Thursday, October 22, 2009

Portrait: Prince George's County, Maryland

Last night my husband and I broke down and tapped into our very last resort. We emptied my 16 month old daughter’s piggy bank for money to sustain us for the next 10 days until our next paydays.

Despite the dire straits that we might seem to be in right now, we are both in high spirits and counting the many blessings and graces that we have both been granted. All of our bills are paid and we are both gainfully employed in jobs that are definitely not known for being financially lucrative (teaching). We are all healthy but if that fails us, we have amazingly comprehensive health coverage provided by our employers with little to no possibility that it will be taken from us. We have plenty of food in the refrigerator and pantry of more than just the staples and we’ve got a washer and dryer that we don’t have to feed with spare change to work. We both have reliable cars and one was even just able to be paid off. The debt that we do have has been significantly reduced within the past year due to our own diligence at paying it down and eliminating it all together. And to top it all off, we are one of the many American who were lucky enough to buy our first house in one of the most expensive regions of the country and at a price that will not fill us with regret or lead us to foreclosure later.

A part of me has been hesitant to share our experience in this time of recession because our story is so far from being the nightmare that I know others have endured and will continue to endure. I’m certain that plenty of people will read what I’ve detailed of our life and feel it has no place within this collective and also ask what we’ve done to be able to make it through mostly unscathed. The fact of the matter is that our success hasn’t come because of some great big secret though. It’s come from our willingness and commitment to living as simply as possible, understanding and accepting what is no more than just enough, and commitment to living in faith that we will never be given anything that we can’t handle and everything that might seem to come beyond that will be taken care of God alone.

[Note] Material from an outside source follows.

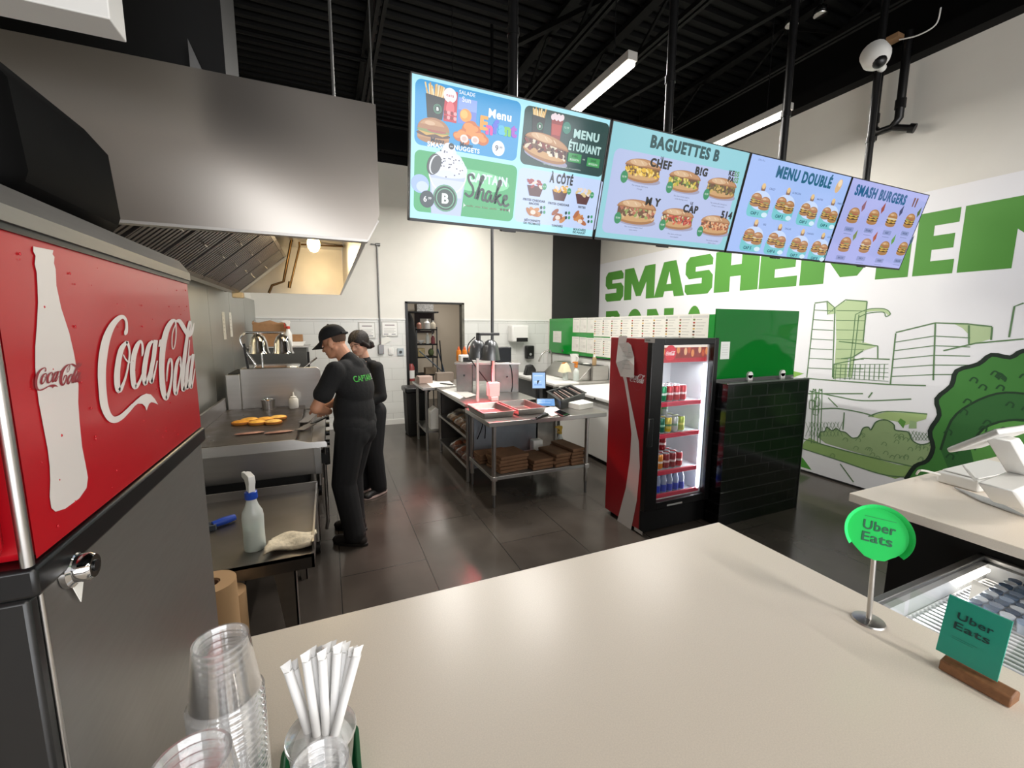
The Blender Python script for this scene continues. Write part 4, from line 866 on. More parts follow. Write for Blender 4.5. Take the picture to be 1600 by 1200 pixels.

I’m sure that at this point I’ve lost a number of people but I can’t lie and say that our happiness, peace, and joy comes from any place other than a belief much greater than ourselves. Because though we’ve lived a good life, understand that it’s not been easy for us and has definitely included major sacrifices and hardships. Before we were here in life, we lived in a neighborhood where you couldn’t walk around outside at night and you could regularly hear gunfire and see drug dealing. Before we were here in life, there were weeks on end when we trained ourselves to be able to live on maybe one meal a day that was understatedly meager. Before we were here in life, we had to learn to swallow our pride and understand that accepting handouts when they were truly needed didn’t mean an acceptance of the life that we had or an acceptance that things couldn’t or wouldn’t change.

So what’s our secret to “making it” in a time like this? It’s our belief in God and the power of prayer. It’s our commitment to banding together rather than tearing each other apart the way it feels like the world around us is. And it’s our willingness to let go of the life that we once thought we were due so that we can have a life of exactly enough but somehow filled to the brim of everything we ever wanted in the first place.

Despite our differences, our story is as much a portrait of this recession as everyone else’s. Yes, we’ve gained plenty and have succeeded in much. But understand that we’ve lost things as well. However, the things that we’ve lost -pessimism, hopelessness, anger, selfishness, overindulgence, and fear – are things that anyone in this world would be so blessed to lose as well. Because losing all of that will only give way to a strongly rooted belief that hope and faith can and will spring eternal. If only you let it.